Well Curated

Lady Linda Wong Davies, founder and chairman of the KT Wong Foundation, is a champion of the arts, both local and international, and shares a glimpse of her personal collection at her home in Cape Town.

Lady Linda Wong Davies is running late. With an unrelenting schedule, her time is scarce. She’s preparing for the opening of the Venice Biennale – and with it, the opening of Mohau Modisakeng and Candice Breitz’s installation at the South African pavilion. But more immediately, there is an opportunity to explore a small part of the daily life of a key figure not only in Chinese-Western cultural relations but also on the global art scene. Like the best homes, Lady Davies’s Cape Town abode (she’s been living here for the past 25 years) offers Rorschachian clues to her personal tastes. Are those ‘Stargazer’ lilies a nod to her Asian heritage? As for the playful ceramic roosters on the table, a nod to the current position of the Sheng Xiao?

All at once, the lady of the house appears and ushers the conversation into her living room, a light- and art-filled space.

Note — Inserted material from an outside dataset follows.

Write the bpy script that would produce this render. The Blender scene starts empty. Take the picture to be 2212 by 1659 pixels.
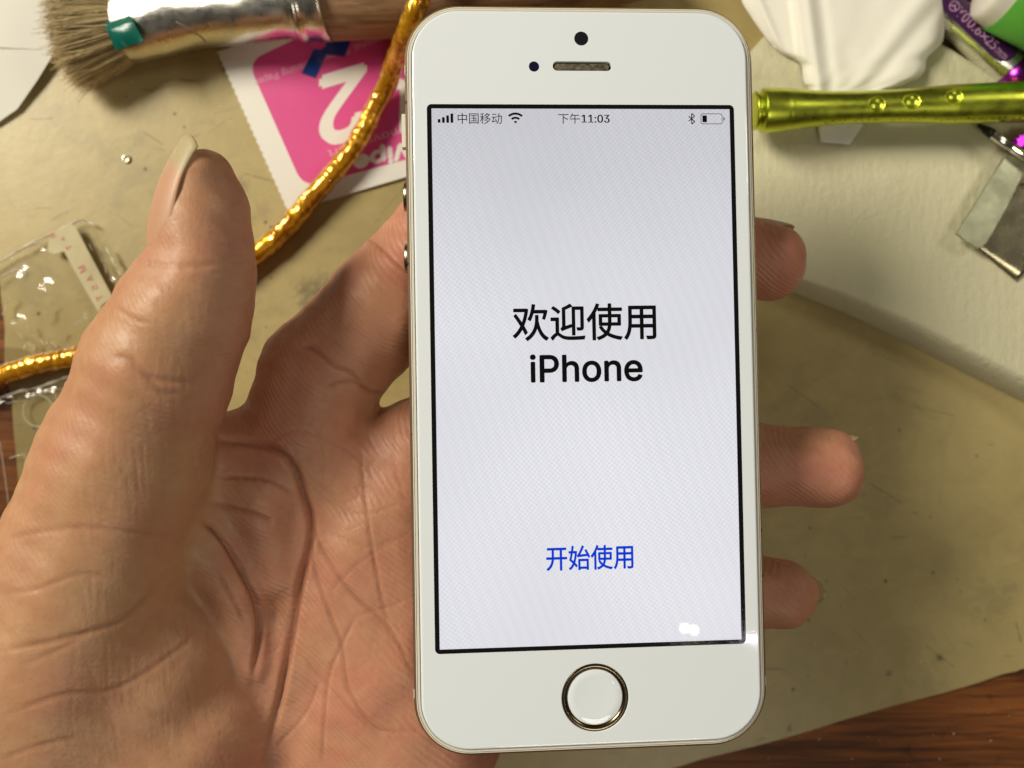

A vulcanised rubber samurai stands guard at the entrance while, from the walls, Mohau’s photographic works watch like sentinels as Lady Davies launches enthusiastically into her involvement with this year’s Biennale. ‘Mohau is someone I discovered about ayear ago and started collecting,’ she says.

The living room features pieces in varying mediums by artists such as Nicola Roos and Mohau Modisakeng

Nicola Roos’s sculpture of the first black samurai stands guard at the entrance to the living room

Then the consummate cultural arbiter in her takes charge; she is after all the founding chairman of the KT Wong Foundation, now in its tenth year, which aims to foster mutual artistic understanding between China and the West. ‘When I heard about his selection to represent South Africa in Venice I approached him about a collaboration.’ The result would see the artist paired with composer Neo Myanga, who would go on to write an orchestral suite to accompany Mohau’s video installation. ‘Neo was perfect not just for his talent but for his understanding of the matter,’ she says.

‘I always wanted to do something that involved both Africa and China,’ Lady Davies elaborates. ‘It was about waiting for the right moment and the right vehicle.’ And, with the imminent opening of the Zeitz MOCAA, she felt the time to act was at hand. ‘South African culture is going through a renaissance – and amplifying these voices is our part to play.’

‘It’s been a fascinating journey, because the world’s artistic energy is coming from Africa.’ Lady Davies gestures towards the samurai sculpture, ‘Consider this piece by Nicola Roos,’ she says. ‘It tells the story of the first black samurai, who came to Japan a slave and, after proving his bravery and loyalty, was elevated to the rank of samurai.’ The metaphor couldn’t be clearer. ‘His face is so gentle even though he appears so menacing in his armour. There’s a humanity there, a story to tell.’